>>>

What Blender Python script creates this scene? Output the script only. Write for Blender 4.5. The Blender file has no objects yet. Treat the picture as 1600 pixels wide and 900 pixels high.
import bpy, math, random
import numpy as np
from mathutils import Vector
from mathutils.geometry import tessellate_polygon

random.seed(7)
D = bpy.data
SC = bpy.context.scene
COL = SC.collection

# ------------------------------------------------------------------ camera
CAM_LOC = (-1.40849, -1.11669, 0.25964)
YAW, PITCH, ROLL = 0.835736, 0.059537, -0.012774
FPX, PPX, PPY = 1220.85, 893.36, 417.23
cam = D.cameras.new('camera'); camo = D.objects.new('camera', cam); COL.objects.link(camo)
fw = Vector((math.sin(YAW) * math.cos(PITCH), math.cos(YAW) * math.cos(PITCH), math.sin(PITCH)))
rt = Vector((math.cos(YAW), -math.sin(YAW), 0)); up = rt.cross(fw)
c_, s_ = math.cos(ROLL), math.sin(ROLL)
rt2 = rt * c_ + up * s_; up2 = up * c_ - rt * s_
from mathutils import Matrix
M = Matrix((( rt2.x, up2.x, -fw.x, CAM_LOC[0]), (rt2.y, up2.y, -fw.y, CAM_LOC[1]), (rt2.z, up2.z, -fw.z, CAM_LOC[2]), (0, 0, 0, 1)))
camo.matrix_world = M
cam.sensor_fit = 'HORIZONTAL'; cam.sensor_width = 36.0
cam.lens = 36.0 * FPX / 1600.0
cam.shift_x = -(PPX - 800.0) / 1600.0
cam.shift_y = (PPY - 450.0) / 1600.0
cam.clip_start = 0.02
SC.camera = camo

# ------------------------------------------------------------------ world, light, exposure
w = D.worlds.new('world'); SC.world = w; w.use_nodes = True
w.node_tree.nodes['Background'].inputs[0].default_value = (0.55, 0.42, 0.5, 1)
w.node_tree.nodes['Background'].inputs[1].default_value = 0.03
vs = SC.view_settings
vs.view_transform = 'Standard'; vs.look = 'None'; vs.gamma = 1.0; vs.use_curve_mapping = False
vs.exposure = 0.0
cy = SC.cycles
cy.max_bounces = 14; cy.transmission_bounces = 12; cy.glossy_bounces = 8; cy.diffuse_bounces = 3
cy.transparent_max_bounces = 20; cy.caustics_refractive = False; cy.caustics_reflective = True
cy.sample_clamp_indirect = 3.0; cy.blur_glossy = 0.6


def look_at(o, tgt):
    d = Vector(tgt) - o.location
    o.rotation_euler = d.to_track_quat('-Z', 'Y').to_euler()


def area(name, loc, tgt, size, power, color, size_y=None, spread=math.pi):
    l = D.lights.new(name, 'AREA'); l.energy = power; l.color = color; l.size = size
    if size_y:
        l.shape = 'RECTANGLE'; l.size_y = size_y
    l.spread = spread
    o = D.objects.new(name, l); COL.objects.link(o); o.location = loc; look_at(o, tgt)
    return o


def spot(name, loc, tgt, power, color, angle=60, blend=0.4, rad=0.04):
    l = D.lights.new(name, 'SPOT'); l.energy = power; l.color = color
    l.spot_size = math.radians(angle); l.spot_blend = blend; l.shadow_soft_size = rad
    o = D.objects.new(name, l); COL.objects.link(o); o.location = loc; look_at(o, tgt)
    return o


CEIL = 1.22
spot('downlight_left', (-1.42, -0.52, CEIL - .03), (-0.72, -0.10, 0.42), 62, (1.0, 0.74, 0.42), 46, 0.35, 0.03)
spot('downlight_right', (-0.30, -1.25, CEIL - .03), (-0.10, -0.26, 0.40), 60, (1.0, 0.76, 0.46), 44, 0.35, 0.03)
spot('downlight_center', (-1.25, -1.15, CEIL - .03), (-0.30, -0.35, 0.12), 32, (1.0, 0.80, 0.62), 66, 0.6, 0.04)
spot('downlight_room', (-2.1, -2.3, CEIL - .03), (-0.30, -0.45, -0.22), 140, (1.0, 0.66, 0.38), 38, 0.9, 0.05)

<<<

STATED GOAL: Using the data above, repeat every line exactly.

EXERCISE RESPONSE:
What Blender Python script creates this scene? Output the script only. Write for Blender 4.5. The Blender file has no objects yet. Treat the picture as 1600 pixels wide and 900 pixels high.
import bpy, math, random
import numpy as np
from mathutils import Vector
from mathutils.geometry import tessellate_polygon

random.seed(7)
D = bpy.data
SC = bpy.context.scene
COL = SC.collection

# ------------------------------------------------------------------ camera
CAM_LOC = (-1.40849, -1.11669, 0.25964)
YAW, PITCH, ROLL = 0.835736, 0.059537, -0.012774
FPX, PPX, PPY = 1220.85, 893.36, 417.23
cam = D.cameras.new('camera'); camo = D.objects.new('camera', cam); COL.objects.link(camo)
fw = Vector((math.sin(YAW) * math.cos(PITCH), math.cos(YAW) * math.cos(PITCH), math.sin(PITCH)))
rt = Vector((math.cos(YAW), -math.sin(YAW), 0)); up = rt.cross(fw)
c_, s_ = math.cos(ROLL), math.sin(ROLL)
rt2 = rt * c_ + up * s_; up2 = up * c_ - rt * s_
from mathutils import Matrix
M = Matrix((( rt2.x, up2.x, -fw.x, CAM_LOC[0]), (rt2.y, up2.y, -fw.y, CAM_LOC[1]), (rt2.z, up2.z, -fw.z, CAM_LOC[2]), (0, 0, 0, 1)))
camo.matrix_world = M
cam.sensor_fit = 'HORIZONTAL'; cam.sensor_width = 36.0
cam.lens = 36.0 * FPX / 1600.0
cam.shift_x = -(PPX - 800.0) / 1600.0
cam.shift_y = (PPY - 450.0) / 1600.0
cam.clip_start = 0.02
SC.camera = camo

# ------------------------------------------------------------------ world, light, exposure
w = D.worlds.new('world'); SC.world = w; w.use_nodes = True
w.node_tree.nodes['Background'].inputs[0].default_value = (0.55, 0.42, 0.5, 1)
w.node_tree.nodes['Background'].inputs[1].default_value = 0.03
vs = SC.view_settings
vs.view_transform = 'Standard'; vs.look = 'None'; vs.gamma = 1.0; vs.use_curve_mapping = False
vs.exposure = 0.0
cy = SC.cycles
cy.max_bounces = 14; cy.transmission_bounces = 12; cy.glossy_bounces = 8; cy.diffuse_bounces = 3
cy.transparent_max_bounces = 20; cy.caustics_refractive = False; cy.caustics_reflective = True
cy.sample_clamp_indirect = 3.0; cy.blur_glossy = 0.6


def look_at(o, tgt):
    d = Vector(tgt) - o.location
    o.rotation_euler = d.to_track_quat('-Z', 'Y').to_euler()


def area(name, loc, tgt, size, power, color, size_y=None, spread=math.pi):
    l = D.lights.new(name, 'AREA'); l.energy = power; l.color = color; l.size = size
    if size_y:
        l.shape = 'RECTANGLE'; l.size_y = size_y
    l.spread = spread
    o = D.objects.new(name, l); COL.objects.link(o); o.location = loc; look_at(o, tgt)
    return o


def spot(name, loc, tgt, power, color, angle=60, blend=0.4, rad=0.04):
    l = D.lights.new(name, 'SPOT'); l.energy = power; l.color = color
    l.spot_size = math.radians(angle); l.spot_blend = blend; l.shadow_soft_size = rad
    o = D.objects.new(name, l); COL.objects.link(o); o.location = loc; look_at(o, tgt)
    return o


CEIL = 1.22
spot('downlight_left', (-1.42, -0.52, CEIL - .03), (-0.72, -0.10, 0.42), 62, (1.0, 0.74, 0.42), 46, 0.35, 0.03)
spot('downlight_right', (-0.30, -1.25, CEIL - .03), (-0.10, -0.26, 0.40), 60, (1.0, 0.76, 0.46), 44, 0.35, 0.03)
spot('downlight_center', (-1.25, -1.15, CEIL - .03), (-0.30, -0.35, 0.12), 32, (1.0, 0.80, 0.62), 66, 0.6, 0.04)
spot('downlight_room', (-2.1, -2.3, CEIL - .03), (-0.30, -0.45, -0.22), 140, (1.0, 0.66, 0.38), 38, 0.9, 0.05)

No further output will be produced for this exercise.